The creep on the bus looks just like us

Content Warning: This post contains descriptions of sexual harassment and assault.

Stop sign.
Photo by Pixabay on Pexels.com

When I was 17, a middle-aged man in a faded green polo shirt and blue jeans exposed his erect genitalia to me and groped my buttocks.

We were in a bookstore at the train station. I had seen this man on the bus earlier that morning. We had made incidental eye contact and he’d smiled at me and I probably smiled back. Like when I pass someone in the street or in the corridor at work. It’s something I just do without really thinking about it — and it sure as hell doesn’t mean “whip out your wang”.

But according to some well-meaning people I spoke to afterwards, I should have thought about it. I shouldn’t have smiled. I shouldn’t have been alone. I should have screamed or made a scene — instead of freezing and trying to pretend I hadn’t noticed.

But staying silent or laughing it off tends to be my default response to someone making me uncomfortable. I guess it feels like the safer option. Especially when you don’t really know what someone might be capable of.

And I don’t think there’s a perfect way to react to a WTF situation like that, but humans are pretty good at prescribing how others should behave. I know I’m guilty of it sometimes.

The man in the green polo looked like a perfectly normal person until I caught him staring a little too long over the top of a bookshelf. And I might have convinced myself I was just imagining it until he came over and pulled out his dong whilst asking me if I liked to read.

He probably looks and acts like a decent person most of the time in his everyday life. Creeps don’t wear signs telling you they’re creeps. Sometimes — I dare say, most of the time — the bad guys look just like everyone else.

I had a long internal debate about whether or not to publish this post.

But I claim to be a writer so… this is me writing a story. This one just happens to be non-fiction.

7 Replies to “The creep on the bus looks just like us”

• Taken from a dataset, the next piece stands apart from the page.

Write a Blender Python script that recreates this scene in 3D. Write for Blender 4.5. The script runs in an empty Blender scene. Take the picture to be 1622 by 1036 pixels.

  1. Thank you for talking about this. People always have an idea of what assaulters look like but like you said they look just like regular people until they do something. It doesn’t matter how “normal” they look or how “nice” everyone thinks they are.

    Liked by 2 people

  2. I’m sorry this happened to you, and am thankful you are sharing this story.
    It’s important that people who’ve experienced similar hear they are not alone, and feel they can also tell their stories.

    It’s also important that people who’ve never experienced such things, and people like me, who are in the category of ‘normal looking middle aged guy on the bus’ know that these things have happened. In that way we can recognize it is people who look like us that perpetrate these crimes; and by recognizing that, we can help by raising our voices against these behaviours. The more these individual perpetrators realize that the people they most identify with don’t accept that behaviour, the more likely they’ll not exhibit said behaviour.

    Liked by 1 person

    1. Thanks NKP. There are people much stronger and braver than I am in this space, fighting for justice and for marginalised voices to be heard. But if my stories can help someone a little then I’m glad I can share them.